[Required task]:
Could you write out the opening lines of the data, word for word, stopping after the line that contains "from mathutils import Vector, Matrix"?

===

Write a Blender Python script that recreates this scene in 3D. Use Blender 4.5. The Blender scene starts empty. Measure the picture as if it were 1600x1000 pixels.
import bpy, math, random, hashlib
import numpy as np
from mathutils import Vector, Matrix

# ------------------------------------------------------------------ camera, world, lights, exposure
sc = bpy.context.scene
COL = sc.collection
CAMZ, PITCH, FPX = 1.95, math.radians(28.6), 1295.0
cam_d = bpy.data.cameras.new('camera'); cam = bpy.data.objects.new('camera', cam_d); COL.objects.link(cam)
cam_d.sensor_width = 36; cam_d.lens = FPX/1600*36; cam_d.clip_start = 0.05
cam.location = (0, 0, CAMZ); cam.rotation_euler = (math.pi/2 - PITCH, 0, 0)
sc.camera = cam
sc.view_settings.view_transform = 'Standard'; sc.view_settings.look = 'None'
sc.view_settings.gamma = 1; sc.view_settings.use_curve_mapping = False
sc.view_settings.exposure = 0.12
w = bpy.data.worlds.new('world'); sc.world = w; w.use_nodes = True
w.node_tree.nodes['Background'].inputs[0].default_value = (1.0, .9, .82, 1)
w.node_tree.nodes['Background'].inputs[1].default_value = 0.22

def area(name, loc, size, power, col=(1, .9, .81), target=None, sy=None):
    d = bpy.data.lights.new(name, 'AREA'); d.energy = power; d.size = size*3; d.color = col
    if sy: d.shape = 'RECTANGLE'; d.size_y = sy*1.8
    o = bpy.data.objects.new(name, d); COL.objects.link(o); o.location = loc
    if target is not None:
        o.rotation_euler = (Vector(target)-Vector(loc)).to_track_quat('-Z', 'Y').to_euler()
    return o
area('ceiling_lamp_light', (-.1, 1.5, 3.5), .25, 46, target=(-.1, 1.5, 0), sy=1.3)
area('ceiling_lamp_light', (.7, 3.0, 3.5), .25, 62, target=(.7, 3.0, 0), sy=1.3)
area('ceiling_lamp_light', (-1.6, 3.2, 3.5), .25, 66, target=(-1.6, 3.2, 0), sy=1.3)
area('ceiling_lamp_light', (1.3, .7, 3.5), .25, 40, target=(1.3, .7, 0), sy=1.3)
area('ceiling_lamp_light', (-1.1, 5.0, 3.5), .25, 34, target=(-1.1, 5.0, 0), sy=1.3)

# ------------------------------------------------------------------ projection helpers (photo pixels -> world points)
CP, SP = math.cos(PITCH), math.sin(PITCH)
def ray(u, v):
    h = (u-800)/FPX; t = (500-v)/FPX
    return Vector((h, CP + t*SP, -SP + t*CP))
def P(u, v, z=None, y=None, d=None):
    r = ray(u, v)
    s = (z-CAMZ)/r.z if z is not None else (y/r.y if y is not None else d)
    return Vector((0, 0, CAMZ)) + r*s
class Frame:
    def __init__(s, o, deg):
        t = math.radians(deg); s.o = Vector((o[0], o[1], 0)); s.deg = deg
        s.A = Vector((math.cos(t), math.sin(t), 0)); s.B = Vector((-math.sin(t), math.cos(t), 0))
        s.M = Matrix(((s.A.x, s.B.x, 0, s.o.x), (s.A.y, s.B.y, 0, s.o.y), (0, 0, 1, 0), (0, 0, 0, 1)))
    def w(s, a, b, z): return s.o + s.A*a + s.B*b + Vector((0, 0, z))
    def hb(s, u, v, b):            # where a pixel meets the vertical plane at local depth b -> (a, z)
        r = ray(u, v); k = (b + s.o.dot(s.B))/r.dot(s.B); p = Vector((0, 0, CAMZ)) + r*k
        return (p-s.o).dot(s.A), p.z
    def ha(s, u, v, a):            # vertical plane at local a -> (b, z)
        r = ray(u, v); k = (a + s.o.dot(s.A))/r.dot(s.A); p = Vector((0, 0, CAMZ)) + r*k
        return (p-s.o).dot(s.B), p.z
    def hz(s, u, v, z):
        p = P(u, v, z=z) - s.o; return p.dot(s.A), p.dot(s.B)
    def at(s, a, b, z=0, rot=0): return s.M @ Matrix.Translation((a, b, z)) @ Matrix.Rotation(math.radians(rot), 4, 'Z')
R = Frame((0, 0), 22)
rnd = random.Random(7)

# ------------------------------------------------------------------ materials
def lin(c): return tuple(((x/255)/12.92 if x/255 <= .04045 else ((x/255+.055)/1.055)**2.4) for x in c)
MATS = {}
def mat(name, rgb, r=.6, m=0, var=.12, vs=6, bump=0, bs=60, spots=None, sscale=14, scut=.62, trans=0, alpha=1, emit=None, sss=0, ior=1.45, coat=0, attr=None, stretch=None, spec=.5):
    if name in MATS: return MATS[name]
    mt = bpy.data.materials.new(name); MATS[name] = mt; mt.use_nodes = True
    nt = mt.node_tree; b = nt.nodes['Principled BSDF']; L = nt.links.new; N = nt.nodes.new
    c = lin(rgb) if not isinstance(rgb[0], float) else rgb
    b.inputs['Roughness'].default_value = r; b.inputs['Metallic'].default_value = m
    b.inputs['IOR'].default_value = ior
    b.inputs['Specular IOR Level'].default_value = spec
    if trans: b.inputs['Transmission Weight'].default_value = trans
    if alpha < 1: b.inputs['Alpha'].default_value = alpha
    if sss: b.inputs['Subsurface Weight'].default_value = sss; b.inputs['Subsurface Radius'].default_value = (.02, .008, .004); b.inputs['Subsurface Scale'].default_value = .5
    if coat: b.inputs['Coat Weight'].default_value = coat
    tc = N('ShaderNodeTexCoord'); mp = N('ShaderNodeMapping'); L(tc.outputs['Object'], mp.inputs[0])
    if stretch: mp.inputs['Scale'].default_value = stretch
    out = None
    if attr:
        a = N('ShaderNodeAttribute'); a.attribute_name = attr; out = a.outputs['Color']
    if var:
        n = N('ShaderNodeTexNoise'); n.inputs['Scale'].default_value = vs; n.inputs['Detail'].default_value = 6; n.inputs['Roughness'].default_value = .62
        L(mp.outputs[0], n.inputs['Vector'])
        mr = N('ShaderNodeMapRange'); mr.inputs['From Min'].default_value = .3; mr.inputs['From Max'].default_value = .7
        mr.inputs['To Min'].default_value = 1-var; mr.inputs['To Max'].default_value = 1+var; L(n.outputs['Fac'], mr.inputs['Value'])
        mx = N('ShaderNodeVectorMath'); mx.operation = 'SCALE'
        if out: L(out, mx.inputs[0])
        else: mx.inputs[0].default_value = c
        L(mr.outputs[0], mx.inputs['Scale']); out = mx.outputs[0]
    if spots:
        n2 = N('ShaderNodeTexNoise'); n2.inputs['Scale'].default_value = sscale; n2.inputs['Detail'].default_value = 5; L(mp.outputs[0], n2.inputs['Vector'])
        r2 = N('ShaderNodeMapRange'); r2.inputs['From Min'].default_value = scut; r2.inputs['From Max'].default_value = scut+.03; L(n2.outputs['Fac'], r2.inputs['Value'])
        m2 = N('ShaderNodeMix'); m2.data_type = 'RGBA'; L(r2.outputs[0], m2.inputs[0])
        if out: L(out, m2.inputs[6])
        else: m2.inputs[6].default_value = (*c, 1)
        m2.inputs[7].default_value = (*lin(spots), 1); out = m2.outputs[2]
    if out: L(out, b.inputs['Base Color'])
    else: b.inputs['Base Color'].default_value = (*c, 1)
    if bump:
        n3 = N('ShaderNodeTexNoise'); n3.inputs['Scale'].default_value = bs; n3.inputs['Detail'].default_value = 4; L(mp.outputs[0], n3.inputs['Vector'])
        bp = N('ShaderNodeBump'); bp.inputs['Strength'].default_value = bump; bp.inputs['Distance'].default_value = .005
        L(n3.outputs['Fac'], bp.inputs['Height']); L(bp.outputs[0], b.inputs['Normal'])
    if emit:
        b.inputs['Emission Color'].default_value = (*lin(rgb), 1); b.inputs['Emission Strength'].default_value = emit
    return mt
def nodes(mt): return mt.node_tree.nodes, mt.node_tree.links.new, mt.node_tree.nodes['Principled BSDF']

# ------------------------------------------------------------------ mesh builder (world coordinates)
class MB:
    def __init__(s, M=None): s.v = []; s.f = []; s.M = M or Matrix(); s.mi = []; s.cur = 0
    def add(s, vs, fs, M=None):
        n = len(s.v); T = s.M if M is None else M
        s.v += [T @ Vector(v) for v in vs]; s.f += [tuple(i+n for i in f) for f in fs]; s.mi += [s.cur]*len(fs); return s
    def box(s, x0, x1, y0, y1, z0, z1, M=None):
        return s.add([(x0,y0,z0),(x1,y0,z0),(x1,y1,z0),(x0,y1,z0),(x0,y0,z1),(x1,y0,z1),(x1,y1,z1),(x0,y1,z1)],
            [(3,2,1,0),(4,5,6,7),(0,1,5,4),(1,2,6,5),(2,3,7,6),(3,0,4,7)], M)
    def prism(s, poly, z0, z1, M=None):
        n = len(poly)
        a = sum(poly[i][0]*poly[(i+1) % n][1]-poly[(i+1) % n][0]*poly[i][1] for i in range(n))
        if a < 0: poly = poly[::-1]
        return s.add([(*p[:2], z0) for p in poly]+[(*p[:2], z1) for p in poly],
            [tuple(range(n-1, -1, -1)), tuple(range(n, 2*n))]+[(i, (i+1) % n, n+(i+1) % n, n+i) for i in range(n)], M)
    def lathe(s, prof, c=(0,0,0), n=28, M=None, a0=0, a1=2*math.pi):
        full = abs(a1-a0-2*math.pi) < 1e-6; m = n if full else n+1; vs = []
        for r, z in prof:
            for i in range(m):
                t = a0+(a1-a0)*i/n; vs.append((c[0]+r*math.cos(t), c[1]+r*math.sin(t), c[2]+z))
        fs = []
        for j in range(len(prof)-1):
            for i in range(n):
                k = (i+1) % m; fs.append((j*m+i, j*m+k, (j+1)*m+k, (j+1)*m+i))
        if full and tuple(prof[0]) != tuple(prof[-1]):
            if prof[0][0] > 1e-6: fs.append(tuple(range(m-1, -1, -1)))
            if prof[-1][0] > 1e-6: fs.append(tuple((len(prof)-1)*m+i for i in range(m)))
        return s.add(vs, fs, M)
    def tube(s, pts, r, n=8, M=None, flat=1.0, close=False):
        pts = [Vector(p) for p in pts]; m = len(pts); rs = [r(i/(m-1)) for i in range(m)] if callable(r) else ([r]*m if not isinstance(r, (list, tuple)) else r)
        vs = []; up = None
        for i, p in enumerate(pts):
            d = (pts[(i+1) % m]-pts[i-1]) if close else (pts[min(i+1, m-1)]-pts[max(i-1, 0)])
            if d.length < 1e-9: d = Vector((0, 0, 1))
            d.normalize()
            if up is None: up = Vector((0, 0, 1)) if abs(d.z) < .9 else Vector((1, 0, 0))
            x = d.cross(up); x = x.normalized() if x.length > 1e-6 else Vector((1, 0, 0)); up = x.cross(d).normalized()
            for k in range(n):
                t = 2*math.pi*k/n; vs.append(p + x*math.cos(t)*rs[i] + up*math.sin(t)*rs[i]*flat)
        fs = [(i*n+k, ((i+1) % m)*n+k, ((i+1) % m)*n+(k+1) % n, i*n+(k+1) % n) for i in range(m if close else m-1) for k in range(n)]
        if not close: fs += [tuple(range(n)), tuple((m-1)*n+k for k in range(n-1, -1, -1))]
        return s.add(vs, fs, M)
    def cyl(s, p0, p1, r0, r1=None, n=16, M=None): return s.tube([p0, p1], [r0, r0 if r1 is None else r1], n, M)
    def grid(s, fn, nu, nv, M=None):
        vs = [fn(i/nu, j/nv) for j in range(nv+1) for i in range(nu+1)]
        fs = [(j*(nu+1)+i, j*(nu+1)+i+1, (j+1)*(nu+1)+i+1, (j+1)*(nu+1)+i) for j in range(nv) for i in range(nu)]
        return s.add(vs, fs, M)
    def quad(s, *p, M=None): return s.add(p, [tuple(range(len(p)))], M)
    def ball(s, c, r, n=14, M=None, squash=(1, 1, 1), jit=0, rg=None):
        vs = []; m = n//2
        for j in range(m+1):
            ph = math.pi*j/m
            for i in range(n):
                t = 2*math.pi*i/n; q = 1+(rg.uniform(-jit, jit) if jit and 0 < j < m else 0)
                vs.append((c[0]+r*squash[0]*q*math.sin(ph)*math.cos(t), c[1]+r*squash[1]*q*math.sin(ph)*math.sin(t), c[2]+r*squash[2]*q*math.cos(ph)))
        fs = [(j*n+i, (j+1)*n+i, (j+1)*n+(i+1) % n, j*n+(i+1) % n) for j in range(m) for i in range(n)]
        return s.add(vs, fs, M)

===

[Reply to the exercise]:
Write a Blender Python script that recreates this scene in 3D. Use Blender 4.5. The Blender scene starts empty. Measure the picture as if it were 1600x1000 pixels.
import bpy, math, random, hashlib
import numpy as np
from mathutils import Vector, Matrix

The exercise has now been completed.